February 10, 2017
“Disheartening and demoralizing,” wailed Judge Neil Gorsuch of President Trump’s comments about the judges seeking to overturn his 90-day ban on travel to the U.S. from the Greater Middle East war zones.
What a wimp. Did our future justice break down crying like Sen. Chuck Schumer? Sorry, this is not Antonin Scalia. And just what horrible thing had our president said?
A “so-called judge” blocked the travel ban, said Trump. And the arguments in court, where 9th Circuit appellate judges were hearing the government’s appeal, were “disgraceful.” “A bad student in high school would have understood the arguments better.”
Did the president disparage a couple of judges? Yep.
Yet compare his remarks to the tweeted screeds of Elizabeth Warren after her Senate colleague, Jeff Sessions, was confirmed as attorney general.

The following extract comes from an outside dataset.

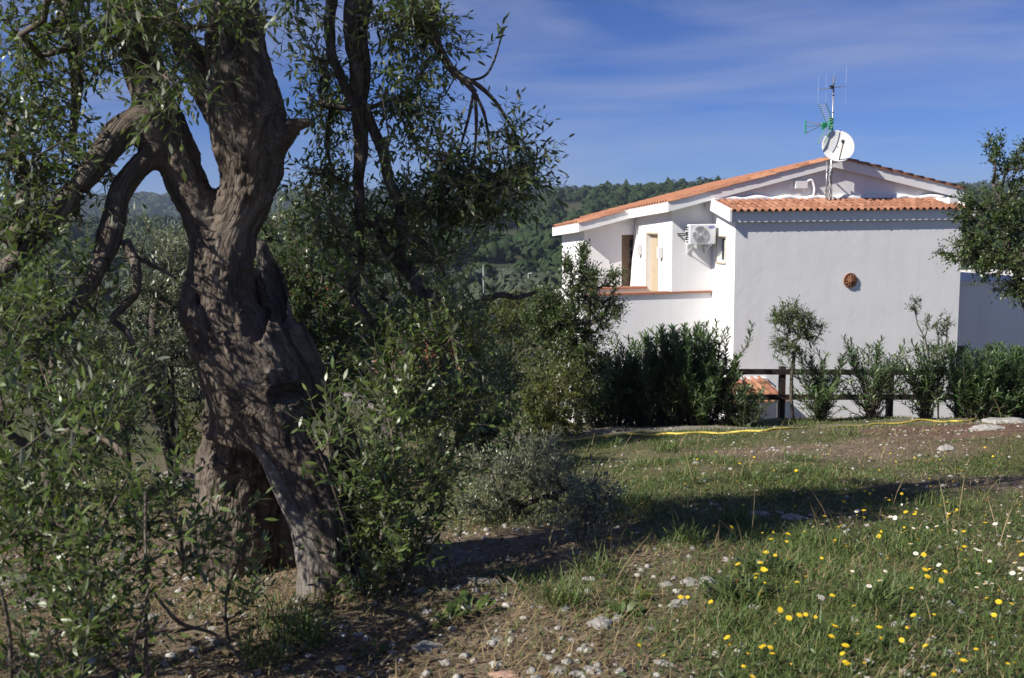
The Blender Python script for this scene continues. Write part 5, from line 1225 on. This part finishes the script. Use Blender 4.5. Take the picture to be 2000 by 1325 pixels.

Sessions, said Warren, represents “radical hatred.” And if he makes “the tiniest attempt to bring his racism, sexism & bigotry” into the Department of Justice, “all of us” will pile on.
Now this is hate speech. And it validates Majority Leader Mitch McConnell’s decision to use Senate rules to shut her down.
These episodes reveal much about America 2017.
They reflect, first, the poisoned character of our politics. The language of Warren—that Sessions is stepped in “racism, sexism & bigotry” echoes the ugliest slander of the Hillary Clinton campaign, where she used similar words to describe Trump’s “deplorables.”
Such language, reflecting as it does the beliefs of one-half of America about the other, rules out any rapprochement in America’s social or political life. This is pre-civil war language.
For how do you sit down and work alongside people you believe to be crypto-Nazis, Klansmen and fascists? Apparently, you don’t. Rather, you vilify them, riot against them, deny them the right to speak or to be heard.
And such conduct is becoming common on campuses today.
As for Trump’s disparagement of the judges, only someone ignorant of history can view that as frightening.
Thomas Jefferson not only refused to enforce the Alien & Sedition Acts of President John Adams, his party impeached Supreme Court Justice Samuel Chase who had presided over one of the trials.
Jackson defied Chief Justice John Marshall’s prohibition against moving the Cherokees out of Georgia to west of the Mississippi, where, according to the Harvard resume of Sen. Warren, one of them bundled fruitfully with one of her ancestors, making her part Cherokee.
When Chief Justice Roger Taney declared that President Abraham Lincoln’s suspension of the writ of habeas corpus violated the Constitution, Lincoln considered sending U.S. troops to arrest the chief justice.
FDR proposed adding six justices to emasculate a Supreme Court of the “nine old men” he reviled for having declared some New Deal schemes unconstitutional.
President Eisenhower called his Supreme Court choices Earl Warren and William Brennan two of the “worst mistakes” he made as president. History bears Ike out. And here we come to the heart of the matter.